İngiltere, tarihinde ilk kez 1966 Dünya Kupası’nı kazanırken ülke kahramanını alkışlıyormuş. Ama her çıkışın mutlak inişi var, 1970 ve 1972 senelerinde kupalardan erken elenen İngiltere 1974 Dünya Kupası’na katılma fırsatı yakalayamayınca o senenin mayıs ayında Futbol Federasyonu görevine son vermiş. Takımın başında çıktığı 113 maçta sadece 17 mağlubiyeti var, 69 maçta galip gelmişler. O yılların önemli topçusu Alan Ball onun kovulmasını Ada futbolunda gerçekleşen en inanılmaz hadise olarak tanımlar. O ayrılıktan sonra şehrine dönerken uzun süre takım çalıştırmamış. 1977-1978 arasında Birmingham City macerası sonrası 1979 senesinde kısa süre Panathinaikos’ta görev almış, Yunanistan’da geçirdiği zamanlar hocalığının sonbaharı…

•••

1998 Dünya Kupası’nın sahne aldığı zamanlarda, takvim yaprakları 9 Haziran’ı gösterirken geçirdiği kalp krizi sonrası 79 yaşında aramızdan ayrıldı Sir Alf Ramsey, Ada futbolunun efsanesi. 1974 senesinde İngiltere teknik direktörlüğünden kovulduktan sonra o istenmeyen ayrılığı asla kabullenememişti. Yazılanlara göre günün büyük bölümünü western filmleri izleyerek geçirirmiş. Ölümünden sonra İngiltere Futbol Federasyonu’nun tüm ısrarlarına rağmen ailesinin Londra’da görkemli bir cenaze törenini kabul etmemesi, yaşadığı, sevdalısı olduğu şehri Ipswich’de sade bir törenle defnedilmesi tarihe düşen notlar. Günümüzde Ipswich Town’un Portman Road Stadı’nın girişinde heykeli o futbol sevdalısının anısına. 2012 senesinde stadın güney tribününe onun adını vermiş Ipswich Town, Independent gazetesi tarihin en iyi 10 hocası arasında onu göstermiş.

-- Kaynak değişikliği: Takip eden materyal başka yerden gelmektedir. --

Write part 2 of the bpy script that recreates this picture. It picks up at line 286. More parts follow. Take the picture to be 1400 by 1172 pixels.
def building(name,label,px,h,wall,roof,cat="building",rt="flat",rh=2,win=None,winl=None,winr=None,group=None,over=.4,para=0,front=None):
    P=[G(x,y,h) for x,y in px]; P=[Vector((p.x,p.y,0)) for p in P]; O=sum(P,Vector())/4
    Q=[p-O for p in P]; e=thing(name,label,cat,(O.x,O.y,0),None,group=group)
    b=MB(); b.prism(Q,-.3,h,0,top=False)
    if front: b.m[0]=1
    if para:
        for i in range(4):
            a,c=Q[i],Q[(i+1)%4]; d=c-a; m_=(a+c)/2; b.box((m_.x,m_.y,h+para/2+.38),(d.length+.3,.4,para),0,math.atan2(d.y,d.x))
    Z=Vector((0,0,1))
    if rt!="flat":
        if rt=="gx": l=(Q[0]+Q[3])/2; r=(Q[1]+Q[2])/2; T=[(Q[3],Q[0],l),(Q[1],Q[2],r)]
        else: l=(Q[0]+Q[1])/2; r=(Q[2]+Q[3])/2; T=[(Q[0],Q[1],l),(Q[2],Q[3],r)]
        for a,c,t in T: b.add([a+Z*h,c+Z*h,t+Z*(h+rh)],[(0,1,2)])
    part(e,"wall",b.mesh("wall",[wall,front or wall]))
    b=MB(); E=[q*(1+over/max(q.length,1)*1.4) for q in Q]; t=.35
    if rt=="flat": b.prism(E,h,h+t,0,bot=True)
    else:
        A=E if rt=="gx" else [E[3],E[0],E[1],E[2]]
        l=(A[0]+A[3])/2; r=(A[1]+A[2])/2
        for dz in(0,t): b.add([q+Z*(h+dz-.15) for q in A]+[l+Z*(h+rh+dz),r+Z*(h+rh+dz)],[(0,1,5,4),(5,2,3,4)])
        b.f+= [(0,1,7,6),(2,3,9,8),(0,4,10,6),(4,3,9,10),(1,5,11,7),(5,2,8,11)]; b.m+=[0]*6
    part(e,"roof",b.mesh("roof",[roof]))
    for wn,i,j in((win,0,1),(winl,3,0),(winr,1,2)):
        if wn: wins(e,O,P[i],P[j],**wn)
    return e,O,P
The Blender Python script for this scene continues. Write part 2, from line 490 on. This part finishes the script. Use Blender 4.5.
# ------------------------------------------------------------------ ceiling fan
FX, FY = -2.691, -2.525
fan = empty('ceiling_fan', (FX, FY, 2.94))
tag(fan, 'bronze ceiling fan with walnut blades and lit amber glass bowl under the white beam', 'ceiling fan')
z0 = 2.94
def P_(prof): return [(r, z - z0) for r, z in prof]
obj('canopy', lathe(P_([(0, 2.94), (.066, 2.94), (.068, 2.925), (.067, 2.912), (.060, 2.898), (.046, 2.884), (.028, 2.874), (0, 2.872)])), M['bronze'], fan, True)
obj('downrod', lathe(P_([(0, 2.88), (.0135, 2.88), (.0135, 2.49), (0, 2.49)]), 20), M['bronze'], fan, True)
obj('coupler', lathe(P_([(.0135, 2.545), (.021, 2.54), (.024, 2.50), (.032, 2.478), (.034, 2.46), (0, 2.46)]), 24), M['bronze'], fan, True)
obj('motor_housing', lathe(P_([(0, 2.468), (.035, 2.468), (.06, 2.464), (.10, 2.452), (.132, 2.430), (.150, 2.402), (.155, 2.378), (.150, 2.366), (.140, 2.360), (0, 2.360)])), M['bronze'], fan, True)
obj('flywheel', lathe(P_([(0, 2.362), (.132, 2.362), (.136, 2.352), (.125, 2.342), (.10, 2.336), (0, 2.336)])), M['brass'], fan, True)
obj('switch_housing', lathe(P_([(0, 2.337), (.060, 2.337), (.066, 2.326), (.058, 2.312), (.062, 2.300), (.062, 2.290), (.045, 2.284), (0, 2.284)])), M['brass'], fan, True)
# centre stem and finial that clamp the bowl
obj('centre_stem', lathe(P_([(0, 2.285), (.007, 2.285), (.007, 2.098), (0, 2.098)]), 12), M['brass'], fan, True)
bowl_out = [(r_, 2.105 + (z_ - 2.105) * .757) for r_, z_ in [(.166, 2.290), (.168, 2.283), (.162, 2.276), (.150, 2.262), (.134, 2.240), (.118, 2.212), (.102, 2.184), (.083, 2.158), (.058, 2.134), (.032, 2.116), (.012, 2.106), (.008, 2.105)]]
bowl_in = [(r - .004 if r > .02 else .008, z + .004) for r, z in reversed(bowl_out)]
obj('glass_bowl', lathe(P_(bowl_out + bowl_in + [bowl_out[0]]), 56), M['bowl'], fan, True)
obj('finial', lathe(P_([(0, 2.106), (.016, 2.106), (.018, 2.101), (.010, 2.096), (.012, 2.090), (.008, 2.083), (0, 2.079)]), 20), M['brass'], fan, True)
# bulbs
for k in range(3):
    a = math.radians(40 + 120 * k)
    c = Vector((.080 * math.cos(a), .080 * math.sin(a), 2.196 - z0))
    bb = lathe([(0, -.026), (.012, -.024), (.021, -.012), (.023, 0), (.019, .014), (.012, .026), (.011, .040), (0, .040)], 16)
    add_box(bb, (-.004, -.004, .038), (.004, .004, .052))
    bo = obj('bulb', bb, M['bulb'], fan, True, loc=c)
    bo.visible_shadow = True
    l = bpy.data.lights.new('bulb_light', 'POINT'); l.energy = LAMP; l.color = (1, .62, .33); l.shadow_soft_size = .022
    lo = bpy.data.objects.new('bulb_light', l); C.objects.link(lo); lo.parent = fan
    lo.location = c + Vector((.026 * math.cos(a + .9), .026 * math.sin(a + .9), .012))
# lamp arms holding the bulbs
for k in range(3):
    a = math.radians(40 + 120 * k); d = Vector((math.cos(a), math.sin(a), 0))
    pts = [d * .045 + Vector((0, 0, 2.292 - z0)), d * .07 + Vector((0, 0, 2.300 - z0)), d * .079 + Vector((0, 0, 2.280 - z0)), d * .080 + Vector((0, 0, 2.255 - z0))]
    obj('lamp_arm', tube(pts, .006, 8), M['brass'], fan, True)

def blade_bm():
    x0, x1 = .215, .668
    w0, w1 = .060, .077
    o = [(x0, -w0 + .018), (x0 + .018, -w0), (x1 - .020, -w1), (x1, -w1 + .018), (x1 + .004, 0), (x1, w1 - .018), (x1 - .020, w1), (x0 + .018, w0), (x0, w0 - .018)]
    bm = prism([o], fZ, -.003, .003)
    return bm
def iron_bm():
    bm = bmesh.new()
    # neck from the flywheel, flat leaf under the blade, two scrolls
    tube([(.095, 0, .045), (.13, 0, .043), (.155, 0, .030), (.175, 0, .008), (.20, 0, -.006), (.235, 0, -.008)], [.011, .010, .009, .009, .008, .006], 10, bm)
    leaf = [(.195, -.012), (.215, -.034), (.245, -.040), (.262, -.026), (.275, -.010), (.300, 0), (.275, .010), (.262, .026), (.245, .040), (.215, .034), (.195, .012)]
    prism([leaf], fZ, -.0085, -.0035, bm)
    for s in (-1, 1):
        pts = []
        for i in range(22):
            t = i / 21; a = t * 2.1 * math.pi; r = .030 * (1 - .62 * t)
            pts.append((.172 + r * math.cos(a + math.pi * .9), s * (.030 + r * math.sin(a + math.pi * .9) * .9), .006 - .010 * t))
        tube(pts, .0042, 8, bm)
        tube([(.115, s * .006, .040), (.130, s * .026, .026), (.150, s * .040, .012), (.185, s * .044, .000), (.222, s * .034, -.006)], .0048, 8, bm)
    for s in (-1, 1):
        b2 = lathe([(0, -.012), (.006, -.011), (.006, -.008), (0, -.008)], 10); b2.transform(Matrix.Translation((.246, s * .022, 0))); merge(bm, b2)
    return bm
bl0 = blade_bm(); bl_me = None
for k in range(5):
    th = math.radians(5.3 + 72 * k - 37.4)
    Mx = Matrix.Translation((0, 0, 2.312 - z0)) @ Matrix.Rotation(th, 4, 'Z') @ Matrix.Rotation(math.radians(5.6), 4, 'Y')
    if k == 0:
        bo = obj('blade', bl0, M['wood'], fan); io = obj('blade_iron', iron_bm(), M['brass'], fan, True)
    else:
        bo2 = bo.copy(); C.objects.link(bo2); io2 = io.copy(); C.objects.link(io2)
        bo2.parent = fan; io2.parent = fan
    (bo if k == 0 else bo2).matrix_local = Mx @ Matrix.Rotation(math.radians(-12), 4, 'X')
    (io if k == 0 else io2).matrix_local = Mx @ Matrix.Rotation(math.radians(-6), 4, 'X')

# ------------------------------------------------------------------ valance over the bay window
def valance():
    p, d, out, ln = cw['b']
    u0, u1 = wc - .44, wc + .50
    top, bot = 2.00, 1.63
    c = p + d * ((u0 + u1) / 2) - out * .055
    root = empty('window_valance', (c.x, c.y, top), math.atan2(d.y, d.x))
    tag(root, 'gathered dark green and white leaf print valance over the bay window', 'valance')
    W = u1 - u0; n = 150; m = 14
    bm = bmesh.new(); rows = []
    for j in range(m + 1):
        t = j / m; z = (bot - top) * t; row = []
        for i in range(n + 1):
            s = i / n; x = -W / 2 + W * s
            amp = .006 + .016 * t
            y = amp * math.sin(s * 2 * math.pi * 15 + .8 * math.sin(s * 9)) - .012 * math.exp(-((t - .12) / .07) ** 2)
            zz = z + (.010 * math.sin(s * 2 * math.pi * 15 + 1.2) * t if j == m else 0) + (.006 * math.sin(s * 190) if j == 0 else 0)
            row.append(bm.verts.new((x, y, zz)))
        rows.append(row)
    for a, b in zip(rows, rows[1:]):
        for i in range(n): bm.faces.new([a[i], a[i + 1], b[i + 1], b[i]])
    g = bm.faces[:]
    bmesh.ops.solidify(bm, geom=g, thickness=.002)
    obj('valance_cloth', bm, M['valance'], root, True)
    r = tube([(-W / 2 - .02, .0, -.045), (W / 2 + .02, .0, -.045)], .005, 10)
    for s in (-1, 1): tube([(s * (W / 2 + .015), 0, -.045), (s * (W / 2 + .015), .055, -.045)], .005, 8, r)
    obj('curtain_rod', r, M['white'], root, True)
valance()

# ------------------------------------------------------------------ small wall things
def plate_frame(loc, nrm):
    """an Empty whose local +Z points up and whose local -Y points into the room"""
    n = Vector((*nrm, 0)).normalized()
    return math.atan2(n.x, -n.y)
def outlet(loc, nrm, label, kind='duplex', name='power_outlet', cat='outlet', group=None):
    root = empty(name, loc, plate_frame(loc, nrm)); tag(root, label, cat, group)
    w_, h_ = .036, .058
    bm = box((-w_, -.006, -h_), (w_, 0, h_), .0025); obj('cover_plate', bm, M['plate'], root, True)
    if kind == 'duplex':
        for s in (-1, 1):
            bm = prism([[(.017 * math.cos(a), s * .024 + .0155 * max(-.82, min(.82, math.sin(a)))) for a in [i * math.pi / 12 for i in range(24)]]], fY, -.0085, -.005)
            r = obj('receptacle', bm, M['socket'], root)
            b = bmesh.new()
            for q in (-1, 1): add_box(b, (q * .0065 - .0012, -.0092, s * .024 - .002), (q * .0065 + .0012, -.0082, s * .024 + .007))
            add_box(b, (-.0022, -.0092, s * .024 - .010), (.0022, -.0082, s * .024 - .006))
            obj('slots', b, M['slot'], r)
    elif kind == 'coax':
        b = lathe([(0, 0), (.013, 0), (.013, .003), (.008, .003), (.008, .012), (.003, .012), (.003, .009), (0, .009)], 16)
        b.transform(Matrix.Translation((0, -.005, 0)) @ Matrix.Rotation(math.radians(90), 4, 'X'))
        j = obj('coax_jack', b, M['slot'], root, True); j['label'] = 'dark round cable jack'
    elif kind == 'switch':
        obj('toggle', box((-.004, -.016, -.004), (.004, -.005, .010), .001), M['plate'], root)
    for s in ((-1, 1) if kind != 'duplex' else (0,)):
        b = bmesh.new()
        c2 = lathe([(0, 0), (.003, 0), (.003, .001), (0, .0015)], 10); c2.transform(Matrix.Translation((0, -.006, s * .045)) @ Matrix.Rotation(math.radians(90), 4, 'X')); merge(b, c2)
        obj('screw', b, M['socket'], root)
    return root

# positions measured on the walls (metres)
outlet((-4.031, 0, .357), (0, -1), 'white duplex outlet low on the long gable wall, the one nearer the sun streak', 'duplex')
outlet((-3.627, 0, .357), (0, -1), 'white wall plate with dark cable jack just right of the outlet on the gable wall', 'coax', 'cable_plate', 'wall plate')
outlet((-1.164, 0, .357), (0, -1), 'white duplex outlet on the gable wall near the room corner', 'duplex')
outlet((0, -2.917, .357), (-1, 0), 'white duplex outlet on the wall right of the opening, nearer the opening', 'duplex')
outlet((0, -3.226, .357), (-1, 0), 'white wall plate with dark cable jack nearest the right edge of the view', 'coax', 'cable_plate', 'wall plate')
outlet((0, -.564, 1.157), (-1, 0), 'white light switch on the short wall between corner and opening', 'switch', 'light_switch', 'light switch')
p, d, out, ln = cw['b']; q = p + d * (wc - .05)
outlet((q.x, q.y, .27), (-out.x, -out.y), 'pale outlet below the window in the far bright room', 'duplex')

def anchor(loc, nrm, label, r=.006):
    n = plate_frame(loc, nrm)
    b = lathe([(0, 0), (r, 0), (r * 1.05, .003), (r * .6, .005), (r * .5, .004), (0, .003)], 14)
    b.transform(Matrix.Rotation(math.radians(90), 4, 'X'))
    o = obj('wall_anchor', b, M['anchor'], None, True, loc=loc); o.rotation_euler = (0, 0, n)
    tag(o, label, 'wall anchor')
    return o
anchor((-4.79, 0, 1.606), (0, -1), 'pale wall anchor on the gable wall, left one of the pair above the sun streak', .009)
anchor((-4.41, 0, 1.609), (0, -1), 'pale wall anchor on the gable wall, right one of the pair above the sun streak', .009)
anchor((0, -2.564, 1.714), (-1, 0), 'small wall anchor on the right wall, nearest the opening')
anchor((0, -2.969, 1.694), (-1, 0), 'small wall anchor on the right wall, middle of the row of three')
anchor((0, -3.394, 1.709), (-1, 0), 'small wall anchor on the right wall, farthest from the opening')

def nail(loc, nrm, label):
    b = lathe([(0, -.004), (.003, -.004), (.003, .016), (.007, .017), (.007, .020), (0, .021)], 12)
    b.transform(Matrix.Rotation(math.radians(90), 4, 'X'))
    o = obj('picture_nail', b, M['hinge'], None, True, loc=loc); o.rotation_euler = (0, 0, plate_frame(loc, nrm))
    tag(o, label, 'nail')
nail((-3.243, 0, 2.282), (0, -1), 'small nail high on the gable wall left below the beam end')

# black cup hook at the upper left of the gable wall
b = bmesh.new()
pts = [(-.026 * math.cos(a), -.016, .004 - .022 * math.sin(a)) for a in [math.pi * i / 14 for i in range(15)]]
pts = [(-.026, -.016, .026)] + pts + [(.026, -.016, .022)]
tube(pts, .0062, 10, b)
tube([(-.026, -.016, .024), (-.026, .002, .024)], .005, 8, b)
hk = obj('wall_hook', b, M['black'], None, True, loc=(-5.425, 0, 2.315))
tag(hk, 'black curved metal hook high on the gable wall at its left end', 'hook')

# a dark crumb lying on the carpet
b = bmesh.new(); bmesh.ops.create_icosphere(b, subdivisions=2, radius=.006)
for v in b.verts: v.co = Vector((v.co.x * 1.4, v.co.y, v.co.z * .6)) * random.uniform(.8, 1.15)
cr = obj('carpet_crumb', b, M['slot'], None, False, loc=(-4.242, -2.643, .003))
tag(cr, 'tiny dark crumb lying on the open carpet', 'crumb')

Bir dünya kupasında daha umutları gelecek zamanlara kaldı İngiltere’nin ve tarihte sadece bir İngiliz, milli takımın başında Dünya Kupası’nı kaldırabildi. Ondan sonra gelen 17 teknik direktör onun başarısını tekrarlayamadı. Her futbol adamı gibi seveni kadar sevmeyenin de olduğunu hatırlatalım. Futbol tarihçisi Frank McLynn, “Şöhreti sadece hak etmeden kazandığı bir kupaya dayanan aşırı otoriter, sıkıcı bir futbol adamı” olarak tanımlar Ramsey’i. Ne diyelim, tarih en büyük yargıçtır ve futbol aleminde kazanan haklıdır.